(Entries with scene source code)
::::::

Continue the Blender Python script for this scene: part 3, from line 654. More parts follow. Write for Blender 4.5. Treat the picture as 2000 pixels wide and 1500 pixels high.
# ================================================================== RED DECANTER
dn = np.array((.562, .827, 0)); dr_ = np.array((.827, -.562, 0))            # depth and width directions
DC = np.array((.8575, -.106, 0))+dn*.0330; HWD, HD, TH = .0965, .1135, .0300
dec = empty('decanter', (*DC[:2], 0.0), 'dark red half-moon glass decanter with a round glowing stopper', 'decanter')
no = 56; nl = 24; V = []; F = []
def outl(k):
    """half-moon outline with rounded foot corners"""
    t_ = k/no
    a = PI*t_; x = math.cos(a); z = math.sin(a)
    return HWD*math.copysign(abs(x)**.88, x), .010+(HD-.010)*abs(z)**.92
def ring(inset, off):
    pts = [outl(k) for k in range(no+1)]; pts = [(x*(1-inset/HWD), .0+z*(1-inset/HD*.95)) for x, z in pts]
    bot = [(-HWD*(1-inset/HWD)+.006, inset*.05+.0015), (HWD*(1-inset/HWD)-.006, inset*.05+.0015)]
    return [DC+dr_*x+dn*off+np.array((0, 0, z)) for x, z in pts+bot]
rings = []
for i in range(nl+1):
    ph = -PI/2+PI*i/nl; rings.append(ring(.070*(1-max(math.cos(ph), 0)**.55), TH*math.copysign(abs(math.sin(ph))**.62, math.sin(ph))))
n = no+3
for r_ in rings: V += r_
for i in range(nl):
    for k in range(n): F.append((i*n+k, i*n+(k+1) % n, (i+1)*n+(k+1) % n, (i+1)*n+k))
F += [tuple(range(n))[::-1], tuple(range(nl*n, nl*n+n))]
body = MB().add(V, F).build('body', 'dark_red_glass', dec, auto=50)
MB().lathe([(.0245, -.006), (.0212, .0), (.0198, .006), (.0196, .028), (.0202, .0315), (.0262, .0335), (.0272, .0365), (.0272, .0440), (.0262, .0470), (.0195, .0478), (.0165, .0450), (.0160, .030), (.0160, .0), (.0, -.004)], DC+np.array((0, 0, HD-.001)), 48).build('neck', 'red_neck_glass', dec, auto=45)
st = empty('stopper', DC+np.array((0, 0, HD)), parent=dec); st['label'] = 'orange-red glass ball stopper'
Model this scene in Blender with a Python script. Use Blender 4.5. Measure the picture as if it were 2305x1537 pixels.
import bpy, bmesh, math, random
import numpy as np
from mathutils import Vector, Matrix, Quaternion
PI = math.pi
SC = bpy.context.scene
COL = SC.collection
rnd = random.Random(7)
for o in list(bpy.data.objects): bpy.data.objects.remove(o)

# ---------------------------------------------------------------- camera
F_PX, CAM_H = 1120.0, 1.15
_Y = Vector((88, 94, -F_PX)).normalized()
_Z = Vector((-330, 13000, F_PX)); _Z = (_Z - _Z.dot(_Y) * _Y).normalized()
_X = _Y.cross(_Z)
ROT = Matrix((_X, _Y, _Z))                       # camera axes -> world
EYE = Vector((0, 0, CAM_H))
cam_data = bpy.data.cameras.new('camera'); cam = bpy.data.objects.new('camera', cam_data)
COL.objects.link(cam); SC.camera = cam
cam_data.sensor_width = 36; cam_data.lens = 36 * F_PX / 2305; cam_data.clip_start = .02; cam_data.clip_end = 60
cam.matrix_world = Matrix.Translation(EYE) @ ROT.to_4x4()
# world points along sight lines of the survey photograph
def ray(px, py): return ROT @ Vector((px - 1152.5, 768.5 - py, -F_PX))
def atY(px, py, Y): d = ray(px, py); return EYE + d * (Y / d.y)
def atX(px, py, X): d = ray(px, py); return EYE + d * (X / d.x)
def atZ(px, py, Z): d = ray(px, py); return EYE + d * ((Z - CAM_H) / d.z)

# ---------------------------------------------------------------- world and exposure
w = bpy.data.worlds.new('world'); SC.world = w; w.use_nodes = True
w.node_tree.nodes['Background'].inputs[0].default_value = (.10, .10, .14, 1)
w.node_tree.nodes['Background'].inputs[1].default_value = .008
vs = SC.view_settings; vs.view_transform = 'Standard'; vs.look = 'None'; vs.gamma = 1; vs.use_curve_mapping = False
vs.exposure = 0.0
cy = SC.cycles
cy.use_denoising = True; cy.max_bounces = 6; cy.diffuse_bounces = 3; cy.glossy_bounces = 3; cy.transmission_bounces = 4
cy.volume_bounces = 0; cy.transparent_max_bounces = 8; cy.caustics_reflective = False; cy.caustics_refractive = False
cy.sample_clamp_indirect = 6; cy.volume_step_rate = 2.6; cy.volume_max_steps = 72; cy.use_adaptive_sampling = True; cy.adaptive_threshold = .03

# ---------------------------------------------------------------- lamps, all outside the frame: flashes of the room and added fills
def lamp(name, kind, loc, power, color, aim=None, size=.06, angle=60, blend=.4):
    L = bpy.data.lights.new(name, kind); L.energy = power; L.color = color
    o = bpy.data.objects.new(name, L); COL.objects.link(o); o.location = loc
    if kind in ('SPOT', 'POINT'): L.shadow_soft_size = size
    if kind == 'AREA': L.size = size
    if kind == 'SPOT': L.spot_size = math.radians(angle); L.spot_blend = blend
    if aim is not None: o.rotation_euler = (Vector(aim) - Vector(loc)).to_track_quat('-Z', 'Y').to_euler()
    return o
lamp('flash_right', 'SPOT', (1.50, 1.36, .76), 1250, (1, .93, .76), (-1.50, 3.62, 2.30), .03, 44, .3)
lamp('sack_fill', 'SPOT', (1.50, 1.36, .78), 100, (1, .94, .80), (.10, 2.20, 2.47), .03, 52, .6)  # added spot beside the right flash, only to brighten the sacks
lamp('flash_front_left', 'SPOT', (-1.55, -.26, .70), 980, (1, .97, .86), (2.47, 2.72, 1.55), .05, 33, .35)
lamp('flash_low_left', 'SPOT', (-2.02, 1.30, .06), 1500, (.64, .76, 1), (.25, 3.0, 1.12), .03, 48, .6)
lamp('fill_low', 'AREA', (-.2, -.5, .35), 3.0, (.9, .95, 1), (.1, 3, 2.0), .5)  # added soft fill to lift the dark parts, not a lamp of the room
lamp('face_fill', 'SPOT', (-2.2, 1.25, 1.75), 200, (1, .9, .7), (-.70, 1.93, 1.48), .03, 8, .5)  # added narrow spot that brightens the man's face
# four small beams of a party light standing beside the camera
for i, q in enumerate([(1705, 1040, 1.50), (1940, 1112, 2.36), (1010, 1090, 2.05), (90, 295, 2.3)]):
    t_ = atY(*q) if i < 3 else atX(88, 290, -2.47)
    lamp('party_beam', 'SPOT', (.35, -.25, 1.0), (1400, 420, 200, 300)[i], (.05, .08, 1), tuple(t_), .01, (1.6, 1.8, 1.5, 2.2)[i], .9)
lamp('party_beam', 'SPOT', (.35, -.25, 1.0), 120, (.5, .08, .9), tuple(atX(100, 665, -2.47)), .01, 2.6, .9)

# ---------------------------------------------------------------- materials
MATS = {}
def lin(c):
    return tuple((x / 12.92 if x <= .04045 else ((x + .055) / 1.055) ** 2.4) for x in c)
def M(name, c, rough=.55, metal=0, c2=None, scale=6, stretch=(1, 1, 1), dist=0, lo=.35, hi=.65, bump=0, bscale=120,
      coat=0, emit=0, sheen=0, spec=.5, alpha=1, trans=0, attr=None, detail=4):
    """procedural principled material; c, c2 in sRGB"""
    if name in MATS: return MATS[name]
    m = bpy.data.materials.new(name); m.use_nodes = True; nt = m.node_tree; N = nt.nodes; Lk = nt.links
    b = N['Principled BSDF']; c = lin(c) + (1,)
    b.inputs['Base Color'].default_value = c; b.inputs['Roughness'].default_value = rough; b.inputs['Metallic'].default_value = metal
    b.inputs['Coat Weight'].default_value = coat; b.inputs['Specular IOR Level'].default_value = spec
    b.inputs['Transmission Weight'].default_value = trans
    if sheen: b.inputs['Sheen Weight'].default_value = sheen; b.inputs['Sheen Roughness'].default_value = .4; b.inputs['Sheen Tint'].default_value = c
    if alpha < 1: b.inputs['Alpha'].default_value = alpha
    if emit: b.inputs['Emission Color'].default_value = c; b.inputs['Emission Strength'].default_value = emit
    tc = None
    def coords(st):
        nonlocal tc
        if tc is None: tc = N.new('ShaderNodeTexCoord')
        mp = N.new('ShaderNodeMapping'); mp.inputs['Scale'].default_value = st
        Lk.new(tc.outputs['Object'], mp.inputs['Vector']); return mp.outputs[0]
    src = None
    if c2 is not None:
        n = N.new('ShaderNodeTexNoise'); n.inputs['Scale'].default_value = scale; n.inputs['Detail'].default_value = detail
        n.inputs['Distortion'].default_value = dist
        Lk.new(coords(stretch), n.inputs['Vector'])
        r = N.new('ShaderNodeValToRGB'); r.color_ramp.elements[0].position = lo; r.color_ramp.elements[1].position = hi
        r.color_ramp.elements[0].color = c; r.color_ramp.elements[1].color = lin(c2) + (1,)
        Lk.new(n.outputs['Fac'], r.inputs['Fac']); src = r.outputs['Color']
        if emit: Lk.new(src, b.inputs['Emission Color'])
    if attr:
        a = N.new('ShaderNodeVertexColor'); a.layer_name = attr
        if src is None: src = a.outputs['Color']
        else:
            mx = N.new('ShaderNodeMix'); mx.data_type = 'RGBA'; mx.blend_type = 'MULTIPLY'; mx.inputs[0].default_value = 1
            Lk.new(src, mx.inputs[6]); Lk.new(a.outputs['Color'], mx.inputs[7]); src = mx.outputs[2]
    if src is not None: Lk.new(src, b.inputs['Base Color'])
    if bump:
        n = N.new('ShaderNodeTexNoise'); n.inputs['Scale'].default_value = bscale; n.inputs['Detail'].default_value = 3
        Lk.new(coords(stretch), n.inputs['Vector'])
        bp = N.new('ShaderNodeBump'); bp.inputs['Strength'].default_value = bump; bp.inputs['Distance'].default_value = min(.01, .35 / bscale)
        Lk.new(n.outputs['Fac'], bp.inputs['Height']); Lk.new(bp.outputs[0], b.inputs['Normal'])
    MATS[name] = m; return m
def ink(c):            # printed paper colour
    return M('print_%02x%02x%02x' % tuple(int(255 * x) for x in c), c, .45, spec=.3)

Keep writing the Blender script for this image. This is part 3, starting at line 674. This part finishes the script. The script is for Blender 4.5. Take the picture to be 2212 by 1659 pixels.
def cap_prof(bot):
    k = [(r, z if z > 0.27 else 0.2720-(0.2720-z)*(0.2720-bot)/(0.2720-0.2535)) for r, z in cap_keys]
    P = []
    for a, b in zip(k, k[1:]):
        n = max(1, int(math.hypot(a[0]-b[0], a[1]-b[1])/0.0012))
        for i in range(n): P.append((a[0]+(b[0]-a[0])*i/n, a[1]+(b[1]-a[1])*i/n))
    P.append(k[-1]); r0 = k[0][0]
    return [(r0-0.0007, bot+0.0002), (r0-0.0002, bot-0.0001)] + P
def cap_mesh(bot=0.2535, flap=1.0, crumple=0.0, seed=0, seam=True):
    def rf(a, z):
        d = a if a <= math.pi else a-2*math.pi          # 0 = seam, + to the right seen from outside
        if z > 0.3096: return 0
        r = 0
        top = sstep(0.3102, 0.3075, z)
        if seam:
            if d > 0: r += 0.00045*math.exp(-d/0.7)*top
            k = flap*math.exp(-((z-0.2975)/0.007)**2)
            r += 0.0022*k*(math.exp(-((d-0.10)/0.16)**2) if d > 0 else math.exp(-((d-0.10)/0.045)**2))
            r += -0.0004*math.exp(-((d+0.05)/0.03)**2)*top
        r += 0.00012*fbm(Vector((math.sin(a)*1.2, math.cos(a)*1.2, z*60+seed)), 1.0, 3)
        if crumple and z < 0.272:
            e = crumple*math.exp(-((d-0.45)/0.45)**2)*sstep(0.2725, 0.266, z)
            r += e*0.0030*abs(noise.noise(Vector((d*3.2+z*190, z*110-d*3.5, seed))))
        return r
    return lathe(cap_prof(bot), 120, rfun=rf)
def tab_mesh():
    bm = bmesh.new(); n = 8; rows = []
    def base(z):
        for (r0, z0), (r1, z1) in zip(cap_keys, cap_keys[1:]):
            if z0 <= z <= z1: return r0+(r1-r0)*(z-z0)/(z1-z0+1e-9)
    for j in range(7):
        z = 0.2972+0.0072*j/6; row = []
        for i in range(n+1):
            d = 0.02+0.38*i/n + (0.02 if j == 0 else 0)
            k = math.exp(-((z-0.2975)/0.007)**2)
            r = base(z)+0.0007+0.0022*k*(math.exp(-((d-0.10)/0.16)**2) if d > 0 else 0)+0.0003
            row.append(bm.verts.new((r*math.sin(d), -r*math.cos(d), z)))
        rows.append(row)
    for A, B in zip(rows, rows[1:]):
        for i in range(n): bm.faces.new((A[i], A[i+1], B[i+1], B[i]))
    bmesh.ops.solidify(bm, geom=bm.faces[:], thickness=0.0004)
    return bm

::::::

_Set task:_ Exactly the lines from the one holding "Model this scene" through the one holding "for o in list(bpy.data.objects): bpy.data.objects.remove(o)" should be printed, ends included.

_Task result:_
Model this scene in Blender with a Python script. Use Blender 4.5. Measure the picture as if it were 2305x1537 pixels.
import bpy, bmesh, math, random
import numpy as np
from mathutils import Vector, Matrix, Quaternion
PI = math.pi
SC = bpy.context.scene
COL = SC.collection
rnd = random.Random(7)
for o in list(bpy.data.objects): bpy.data.objects.remove(o)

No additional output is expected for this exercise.